> **Exercise details**: Reproduce the data below in full and exclude every picture.

> **Recorded information**:
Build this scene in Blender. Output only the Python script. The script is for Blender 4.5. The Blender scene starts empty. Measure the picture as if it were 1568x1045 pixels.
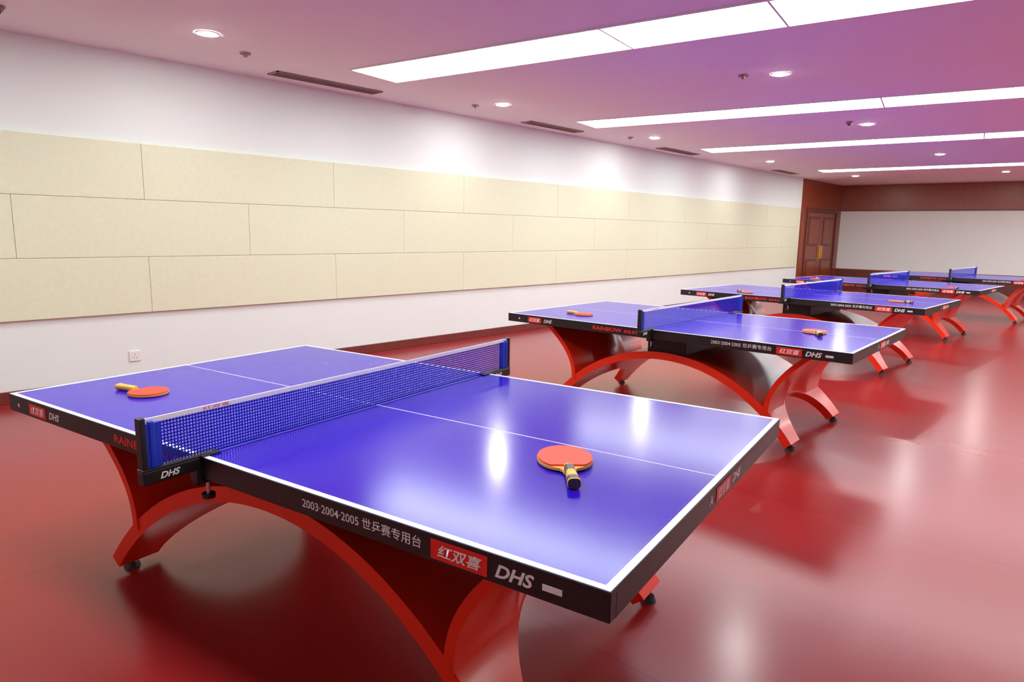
import bpy, bmesh, math, random
from mathutils import Matrix, Vector
random.seed(3)
scene=bpy.context.scene
try:
    scene.view_settings.view_transform='Standard'
    scene.view_settings.look='None'
except Exception as e: print(e)
COL=bpy.context.collection
PI=math.pi

# ------------------------------------------------------------------ materials
def mat(name,base,rough=.5,metal=0,coat=0,var=0,varscale=8,bump=0,bumpscale=60,spec=.5,stretch=None):
    m=bpy.data.materials.new(name);m.use_nodes=True
    nt=m.node_tree;b=nt.nodes['Principled BSDF']
    b.inputs['Base Color'].default_value=(*base,1);b.inputs['Roughness'].default_value=rough
    b.inputs['Metallic'].default_value=metal
    b.inputs['Coat Weight'].default_value=coat;b.inputs['Coat Roughness'].default_value=.12
    b.inputs['Specular IOR Level'].default_value=spec
    tc=nt.nodes.new('ShaderNodeTexCoord');mp=nt.nodes.new('ShaderNodeMapping')
    nt.links.new(tc.outputs['Object'],mp.inputs['Vector'])
    if stretch: mp.inputs['Scale'].default_value=stretch
    n=nt.nodes.new('ShaderNodeTexNoise');n.inputs['Scale'].default_value=varscale;n.inputs['Detail'].default_value=5
    nt.links.new(mp.outputs[0],n.inputs['Vector'])
    mx=nt.nodes.new('ShaderNodeMix');mx.data_type='RGBA'
    mx.inputs['A'].default_value=(*[max(0,c*(1-var)) for c in base],1)
    mx.inputs['B'].default_value=(*[min(1,c*(1+var)) for c in base],1)
    nt.links.new(n.outputs['Fac'],mx.inputs['Factor']);nt.links.new(mx.outputs['Result'],b.inputs['Base Color'])
    if bump:
        n2=nt.nodes.new('ShaderNodeTexNoise');n2.inputs['Scale'].default_value=bumpscale;n2.inputs['Detail'].default_value=2
        nt.links.new(mp.outputs[0],n2.inputs['Vector'])
        bp=nt.nodes.new('ShaderNodeBump');bp.inputs['Strength'].default_value=bump;bp.inputs['Distance'].default_value=.01
        nt.links.new(n2.outputs['Fac'],bp.inputs['Height']);nt.links.new(bp.outputs[0],b.inputs['Normal'])
    return m
def emis(name,col,s):
    m=bpy.data.materials.new(name);m.use_nodes=True;nt=m.node_tree;nt.nodes.clear()
    o=nt.nodes.new('ShaderNodeOutputMaterial');e=nt.nodes.new('ShaderNodeEmission')
    e.inputs[0].default_value=(*col,1);e.inputs[1].default_value=s;nt.links.new(e.outputs[0],o.inputs[0]);return m
M={}
M['floor']=mat('red_vinyl_floor',(.285,.014,.015),.235,var=.08,varscale=.9,bump=.05,bumpscale=5,spec=.5)
# faint welded seams between the vinyl sheets
nt=M['floor'].node_tree;b=nt.nodes['Principled BSDF']
src=b.inputs['Base Color'].links[0].from_socket
tc=nt.nodes.new('ShaderNodeTexCoord');br=nt.nodes.new('ShaderNodeTexBrick')
br.inputs['Color1'].default_value=(1,1,1,1);br.inputs['Color2'].default_value=(.95,.95,.95,1);br.inputs['Mortar'].default_value=(.72,.72,.72,1)
br.inputs['Scale'].default_value=1;br.inputs['Mortar Size'].default_value=.003;br.inputs['Brick Width'].default_value=6.5;br.inputs['Row Height'].default_value=1.8
nt.links.new(tc.outputs['Object'],br.inputs['Vector'])
mm=nt.nodes.new('ShaderNodeMix');mm.data_type='RGBA';mm.blend_type='MULTIPLY';mm.inputs['Factor'].default_value=1
nt.links.new(src,mm.inputs['A']);nt.links.new(br.outputs['Color'],mm.inputs['B']);nt.links.new(mm.outputs['Result'],b.inputs['Base Color'])
M['ceiling']=mat('ceiling_paint',(.89,.86,.95),.8,var=.02,varscale=2,spec=.2)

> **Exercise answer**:
Build this scene in Blender. Output only the Python script. The script is for Blender 4.5. The Blender scene starts empty. Measure the picture as if it were 1568x1045 pixels.
import bpy, bmesh, math, random
from mathutils import Matrix, Vector
random.seed(3)
scene=bpy.context.scene
try:
    scene.view_settings.view_transform='Standard'
    scene.view_settings.look='None'
except Exception as e: print(e)
COL=bpy.context.collection
PI=math.pi

# ------------------------------------------------------------------ materials
def mat(name,base,rough=.5,metal=0,coat=0,var=0,varscale=8,bump=0,bumpscale=60,spec=.5,stretch=None):
    m=bpy.data.materials.new(name);m.use_nodes=True
    nt=m.node_tree;b=nt.nodes['Principled BSDF']
    b.inputs['Base Color'].default_value=(*base,1);b.inputs['Roughness'].default_value=rough
    b.inputs['Metallic'].default_value=metal
    b.inputs['Coat Weight'].default_value=coat;b.inputs['Coat Roughness'].default_value=.12
    b.inputs['Specular IOR Level'].default_value=spec
    tc=nt.nodes.new('ShaderNodeTexCoord');mp=nt.nodes.new('ShaderNodeMapping')
    nt.links.new(tc.outputs['Object'],mp.inputs['Vector'])
    if stretch: mp.inputs['Scale'].default_value=stretch
    n=nt.nodes.new('ShaderNodeTexNoise');n.inputs['Scale'].default_value=varscale;n.inputs['Detail'].default_value=5
    nt.links.new(mp.outputs[0],n.inputs['Vector'])
    mx=nt.nodes.new('ShaderNodeMix');mx.data_type='RGBA'
    mx.inputs['A'].default_value=(*[max(0,c*(1-var)) for c in base],1)
    mx.inputs['B'].default_value=(*[min(1,c*(1+var)) for c in base],1)
    nt.links.new(n.outputs['Fac'],mx.inputs['Factor']);nt.links.new(mx.outputs['Result'],b.inputs['Base Color'])
    if bump:
        n2=nt.nodes.new('ShaderNodeTexNoise');n2.inputs['Scale'].default_value=bumpscale;n2.inputs['Detail'].default_value=2
        nt.links.new(mp.outputs[0],n2.inputs['Vector'])
        bp=nt.nodes.new('ShaderNodeBump');bp.inputs['Strength'].default_value=bump;bp.inputs['Distance'].default_value=.01
        nt.links.new(n2.outputs['Fac'],bp.inputs['Height']);nt.links.new(bp.outputs[0],b.inputs['Normal'])
    return m
def emis(name,col,s):
    m=bpy.data.materials.new(name);m.use_nodes=True;nt=m.node_tree;nt.nodes.clear()
    o=nt.nodes.new('ShaderNodeOutputMaterial');e=nt.nodes.new('ShaderNodeEmission')
    e.inputs[0].default_value=(*col,1);e.inputs[1].default_value=s;nt.links.new(e.outputs[0],o.inputs[0]);return m
M={}
M['floor']=mat('red_vinyl_floor',(.285,.014,.015),.235,var=.08,varscale=.9,bump=.05,bumpscale=5,spec=.5)
# faint welded seams between the vinyl sheets
nt=M['floor'].node_tree;b=nt.nodes['Principled BSDF']
src=b.inputs['Base Color'].links[0].from_socket
tc=nt.nodes.new('ShaderNodeTexCoord');br=nt.nodes.new('ShaderNodeTexBrick')
br.inputs['Color1'].default_value=(1,1,1,1);br.inputs['Color2'].default_value=(.95,.95,.95,1);br.inputs['Mortar'].default_value=(.72,.72,.72,1)
br.inputs['Scale'].default_value=1;br.inputs['Mortar Size'].default_value=.003;br.inputs['Brick Width'].default_value=6.5;br.inputs['Row Height'].default_value=1.8
nt.links.new(tc.outputs['Object'],br.inputs['Vector'])
mm=nt.nodes.new('ShaderNodeMix');mm.data_type='RGBA';mm.blend_type='MULTIPLY';mm.inputs['Factor'].default_value=1
nt.links.new(src,mm.inputs['A']);nt.links.new(br.outputs['Color'],mm.inputs['B']);nt.links.new(mm.outputs['Result'],b.inputs['Base Color'])
M['ceiling']=mat('ceiling_paint',(.89,.86,.95),.8,var=.02,varscale=2,spec=.2)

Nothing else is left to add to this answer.